Let That Steam Whistle Blow

Trains… when did I become obsessed with trains? My older brother had a rather impressive hobby train set back-in-the-day, my younger brother still has a train circle beneath his Christmas tree every year, and my 4 year old grandson is infatuated with the movie Polar Express and loves Thomas the Train. I guess it’s been such an intricate part of my life for so long, I have taken for granted that trains are cool, especially the big steam engines up close.

The centre-piece of the Elgin County Railway Museum is the 5700 Steam Engine. She’s a beauty. Build in 1930 by the Montreal Locomotive Works, she was put to work on the very competitive Montreal to Toronto line as a passenger train. Pulling as many a ten passenger coaches, she could reach speeds up to 100 kilometres per hour. This beautiful and rather hefty train, was one of five owned by Canadian National Railway. It was originally numbered 5703 and was also known as a Hudson or K-5-a 4-6-4. As passenger demands grew beyond her capabilities, she was eventually reassigned to the less aggressive route between Toronto-London-Sarnia/Windsor.

Most of the technical information provided by the host in the engine room Cab aboard the 5700 was extremely interesting. She talked about the 14,000 gallon (18 ton) tender, a Baker valve gear, 43,000 tractive effort (53,300 with booster), and the boiler pressure that could reach 275 pounds. I also heard something about 23″x 28″ Cylinders albeit the 80″ Drivers with the entire locomotive weighing in at 330 tons. Now, I’m not that tech savvy when it comes to large trains or anything mechanical, so I went to the nearest resource in the museum to help me understand a bit more about what she was talking about.

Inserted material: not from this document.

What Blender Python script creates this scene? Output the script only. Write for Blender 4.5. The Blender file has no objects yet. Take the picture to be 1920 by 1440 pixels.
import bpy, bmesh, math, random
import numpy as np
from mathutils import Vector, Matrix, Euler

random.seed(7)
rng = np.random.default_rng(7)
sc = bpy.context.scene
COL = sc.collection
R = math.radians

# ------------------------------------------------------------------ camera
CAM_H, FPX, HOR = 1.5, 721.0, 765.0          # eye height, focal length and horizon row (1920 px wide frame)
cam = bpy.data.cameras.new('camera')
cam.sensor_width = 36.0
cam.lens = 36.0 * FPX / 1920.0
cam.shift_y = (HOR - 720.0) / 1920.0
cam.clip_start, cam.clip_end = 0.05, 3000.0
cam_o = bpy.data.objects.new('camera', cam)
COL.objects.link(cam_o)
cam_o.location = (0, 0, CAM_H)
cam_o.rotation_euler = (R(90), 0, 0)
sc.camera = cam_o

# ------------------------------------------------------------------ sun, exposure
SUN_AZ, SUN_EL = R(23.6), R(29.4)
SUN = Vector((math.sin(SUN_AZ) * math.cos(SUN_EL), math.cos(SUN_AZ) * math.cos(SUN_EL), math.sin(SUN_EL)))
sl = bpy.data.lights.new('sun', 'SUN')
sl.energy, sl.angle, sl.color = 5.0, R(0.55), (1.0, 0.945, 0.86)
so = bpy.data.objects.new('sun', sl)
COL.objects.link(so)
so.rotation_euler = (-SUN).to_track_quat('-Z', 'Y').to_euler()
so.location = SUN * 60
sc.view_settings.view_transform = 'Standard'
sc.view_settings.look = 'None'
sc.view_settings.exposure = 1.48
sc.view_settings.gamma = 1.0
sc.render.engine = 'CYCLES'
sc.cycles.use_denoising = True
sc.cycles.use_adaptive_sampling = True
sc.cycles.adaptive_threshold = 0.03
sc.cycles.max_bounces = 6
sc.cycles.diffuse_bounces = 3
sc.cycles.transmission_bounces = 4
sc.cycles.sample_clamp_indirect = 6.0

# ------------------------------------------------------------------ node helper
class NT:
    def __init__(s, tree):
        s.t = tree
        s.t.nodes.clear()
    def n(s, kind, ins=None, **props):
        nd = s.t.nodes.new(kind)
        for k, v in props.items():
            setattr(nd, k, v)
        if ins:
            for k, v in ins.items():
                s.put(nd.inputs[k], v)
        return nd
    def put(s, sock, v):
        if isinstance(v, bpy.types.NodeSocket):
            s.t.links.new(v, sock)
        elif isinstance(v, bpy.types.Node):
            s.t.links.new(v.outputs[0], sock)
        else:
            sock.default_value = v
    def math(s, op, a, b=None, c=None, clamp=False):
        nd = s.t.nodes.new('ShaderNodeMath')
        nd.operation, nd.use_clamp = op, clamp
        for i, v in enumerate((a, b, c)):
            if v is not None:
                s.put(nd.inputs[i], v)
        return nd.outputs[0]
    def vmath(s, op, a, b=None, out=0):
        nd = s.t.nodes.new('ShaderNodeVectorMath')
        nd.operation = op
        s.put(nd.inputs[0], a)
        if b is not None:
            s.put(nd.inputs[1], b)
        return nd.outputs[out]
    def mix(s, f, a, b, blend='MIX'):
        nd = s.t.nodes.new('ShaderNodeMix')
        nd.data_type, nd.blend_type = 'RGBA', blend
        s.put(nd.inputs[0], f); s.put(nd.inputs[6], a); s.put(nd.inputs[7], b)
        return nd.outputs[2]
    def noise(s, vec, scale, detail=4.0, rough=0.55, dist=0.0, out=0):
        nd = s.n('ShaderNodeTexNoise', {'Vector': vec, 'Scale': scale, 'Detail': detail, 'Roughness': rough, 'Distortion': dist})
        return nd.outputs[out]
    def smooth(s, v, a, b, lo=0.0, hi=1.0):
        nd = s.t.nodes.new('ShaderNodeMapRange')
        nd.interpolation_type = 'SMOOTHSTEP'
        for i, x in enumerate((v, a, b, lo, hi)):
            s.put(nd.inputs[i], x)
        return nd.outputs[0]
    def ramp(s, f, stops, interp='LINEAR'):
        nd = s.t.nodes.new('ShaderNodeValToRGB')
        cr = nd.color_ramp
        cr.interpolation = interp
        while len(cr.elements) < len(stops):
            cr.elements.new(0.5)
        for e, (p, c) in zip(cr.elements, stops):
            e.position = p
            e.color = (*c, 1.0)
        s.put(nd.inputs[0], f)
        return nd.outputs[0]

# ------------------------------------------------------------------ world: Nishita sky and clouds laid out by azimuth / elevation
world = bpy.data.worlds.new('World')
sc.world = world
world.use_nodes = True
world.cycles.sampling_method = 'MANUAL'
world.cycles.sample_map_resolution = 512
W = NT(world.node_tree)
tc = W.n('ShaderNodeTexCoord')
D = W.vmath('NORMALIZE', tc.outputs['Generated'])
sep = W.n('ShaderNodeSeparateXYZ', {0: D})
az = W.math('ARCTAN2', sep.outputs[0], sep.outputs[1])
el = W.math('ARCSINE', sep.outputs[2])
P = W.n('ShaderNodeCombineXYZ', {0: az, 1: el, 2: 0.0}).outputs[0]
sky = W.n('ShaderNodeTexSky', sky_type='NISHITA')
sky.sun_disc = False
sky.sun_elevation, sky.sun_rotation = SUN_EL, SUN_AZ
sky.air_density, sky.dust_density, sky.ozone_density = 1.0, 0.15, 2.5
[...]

Let’s start with the Firebox – is the furnace chamber that is built into the boiler and usually surrounded by water. Steam locomotives typically had a steel fire-tube boiler that holds a heat source; energy released by the combustion of either a solid or liquid fuel. The 5700 used coal as the combustion material that was introduced through a door by a fireman. His job was to shovel coal onto a set of grates where the ashes fall away from the burning fuel by the Ashpan hopper. Next, the Water compartment consisted of a container for water used by the boiler to produce steam; usually exhausted from the cylinders. A smokebox brings together the hot gases that have passed from the firebox and through the boiler tubes. There was typically a cinder guard to prevent hot cinders being exhausted up the chimney and usually a blower to help draw the fire when the regulator is closed. When the regulator is open, the steam exhaust from the cylinders is also directed up to the chimney through the smokebox to draw the fire. The tender is the container holding both water for the boiler and the fuel, in this case, coal for the firebox. I was really surprised that both the engineer and the fireman worked in such tight quarters to control both the engine and tend the firebox.

There were so many more components and all types of information available at the museum so if you are a train aficionado, you have to visit the Elgin County Railway Museum in St. Thomas Ontario. They sure have an awesome collection of all things, “Train”. Many of the historic photos and artifacts are well preserved under glass displays

and instantly begun to pique my interest. The first thing that caught my attention was the friendliness if the people. I was impressed when I visited during their 100th Anniversary Celebration on the weekend of May 24th and May 25th, 2014. Two days packed with variety of activities, food, and displays to take each visitor back over the last century of railway history in the Southern Ontario. What an opportunity to ask questions, talk to the great volunteers, and experience all the orderly exhibits. So diverse was their chorological displays of the rich history, it took me several hours to absorb most of the activities, special exhibits, and the entire outdoor displays of rail equipment. All of the pictures I captured were historical in nature. I was amazed to learn that centralized traffic control (CTC) was beginning to appear in South-western Ontario in 1956 and the large panel was able to track movement of trains and even change switches and signals remotely. Some photos showed workers in the repair shop, and their working model train exhibit is extraordinary. 1856 is when the London and Port Stanley Railway was linked into St. Thomas providing access to the harbour and international shipments of local goods. Today the Port Stanley Terminal Rail is a vibrant historical tourist railway with operations daily in the summer months.